President Grant, as was to be expected from one whose career had been hitherto exclusively military, selected his Cabinet very much as a general selects his staff officers.1 Their names when announced suggested in most instances personal choice rather than public considerations. Two exceptions, however, were E. R. Hoar, who was called from the Supreme Court of Massachusetts to become Attorney-General; and Governor J. D. Cox of Ohio, who was appointed Secretary of the Interior. The selection of Cresswell of Maryland for Postmaster-General was well received by the country. Senators and Representatives were not consulted in these arrangements; and as all were treated alike none could take offence.2 The Cabinet, made up as it was, underwent from necessity rapid and even immediate reconstruction. The President was least fortunate in his personal surroundings. He chose for his secretaries four of his staff officers (0. E. Babcock, Adam Badeau, Horace Porter, and F. T. Dent),3 who, holding commissions in the army and drawing salaries

1 Badeau's ‘Grant in Peace,’ p. 163. This writer is cited only where his statements are intrinsically very probable, or he is corroborated by trustworthy evidence.

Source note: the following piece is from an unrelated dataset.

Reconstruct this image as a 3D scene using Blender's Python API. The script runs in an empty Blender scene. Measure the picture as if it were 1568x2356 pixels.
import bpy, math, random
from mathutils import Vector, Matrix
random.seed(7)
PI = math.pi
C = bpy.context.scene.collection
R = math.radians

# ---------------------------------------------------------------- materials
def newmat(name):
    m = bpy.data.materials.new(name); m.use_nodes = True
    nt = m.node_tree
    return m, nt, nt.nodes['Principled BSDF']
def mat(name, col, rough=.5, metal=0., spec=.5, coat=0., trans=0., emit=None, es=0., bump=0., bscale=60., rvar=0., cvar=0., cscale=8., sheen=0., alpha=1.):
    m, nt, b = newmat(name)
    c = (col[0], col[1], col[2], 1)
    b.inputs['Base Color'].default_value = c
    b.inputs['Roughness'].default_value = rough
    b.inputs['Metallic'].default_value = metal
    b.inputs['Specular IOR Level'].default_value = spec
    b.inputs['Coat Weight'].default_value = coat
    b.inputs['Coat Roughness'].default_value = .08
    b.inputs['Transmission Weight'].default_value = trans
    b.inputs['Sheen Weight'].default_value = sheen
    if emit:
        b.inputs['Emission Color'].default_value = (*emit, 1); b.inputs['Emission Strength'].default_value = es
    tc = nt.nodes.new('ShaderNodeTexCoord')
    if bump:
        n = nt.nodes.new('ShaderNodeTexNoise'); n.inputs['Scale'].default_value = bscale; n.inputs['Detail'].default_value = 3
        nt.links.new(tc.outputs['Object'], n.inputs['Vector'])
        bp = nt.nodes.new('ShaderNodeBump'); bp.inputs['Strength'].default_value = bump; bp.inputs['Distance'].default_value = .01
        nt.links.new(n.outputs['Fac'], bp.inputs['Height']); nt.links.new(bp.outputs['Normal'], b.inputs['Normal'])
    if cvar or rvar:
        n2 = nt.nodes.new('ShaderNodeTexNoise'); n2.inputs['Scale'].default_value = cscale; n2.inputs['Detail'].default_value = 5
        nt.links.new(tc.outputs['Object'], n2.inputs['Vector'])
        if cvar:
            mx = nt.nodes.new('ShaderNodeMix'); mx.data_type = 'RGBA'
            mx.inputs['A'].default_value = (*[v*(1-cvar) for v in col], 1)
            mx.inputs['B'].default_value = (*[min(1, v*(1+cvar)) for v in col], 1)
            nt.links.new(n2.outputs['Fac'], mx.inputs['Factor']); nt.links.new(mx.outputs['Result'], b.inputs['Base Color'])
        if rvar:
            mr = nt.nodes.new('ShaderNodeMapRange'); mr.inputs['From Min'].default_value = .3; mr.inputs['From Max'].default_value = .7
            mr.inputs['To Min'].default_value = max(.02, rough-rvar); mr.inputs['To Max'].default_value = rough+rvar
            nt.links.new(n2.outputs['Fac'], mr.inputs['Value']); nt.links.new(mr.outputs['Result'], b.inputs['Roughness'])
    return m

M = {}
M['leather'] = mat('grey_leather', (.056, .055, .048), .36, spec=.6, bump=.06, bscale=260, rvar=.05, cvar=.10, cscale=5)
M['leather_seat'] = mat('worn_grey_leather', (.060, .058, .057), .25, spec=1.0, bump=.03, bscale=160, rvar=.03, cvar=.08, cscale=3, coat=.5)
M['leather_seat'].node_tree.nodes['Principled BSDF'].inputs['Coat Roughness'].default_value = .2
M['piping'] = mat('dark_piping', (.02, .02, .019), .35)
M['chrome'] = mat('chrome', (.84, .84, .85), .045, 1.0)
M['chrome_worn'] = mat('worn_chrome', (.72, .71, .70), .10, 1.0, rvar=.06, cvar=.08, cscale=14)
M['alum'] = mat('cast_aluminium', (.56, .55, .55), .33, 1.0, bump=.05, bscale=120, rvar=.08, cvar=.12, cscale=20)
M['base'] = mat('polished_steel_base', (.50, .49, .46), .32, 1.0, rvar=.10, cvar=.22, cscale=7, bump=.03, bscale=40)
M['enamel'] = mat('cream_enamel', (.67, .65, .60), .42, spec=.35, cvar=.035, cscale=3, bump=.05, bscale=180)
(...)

2 Sumner by habit kept aloof from President-making and Cabinet-making. The following statements of Adam Badeau are fictions; they have no support in trustworthy evidence: (1) That Sumner hoped to be Secretary of State in the Cabinet of President Grant; (2) That his friends with his consent pressed his name on Grant for the place; (3) That it had been arranged that Sumner should be Secretary of State in the event of President Johnson's impeachment being effected; (4) That Sumner came tardily in 1868 to the support of the Republican nominations. (Badean's ‘Grant in Peace,’ pp. 210, 211.) Another fiction for which another writer is responsible is that Sumner expected to be the Republican candidate for President in 1868, and expressed surprise that his name was passed by.

3 Also two more who rendered temporary service.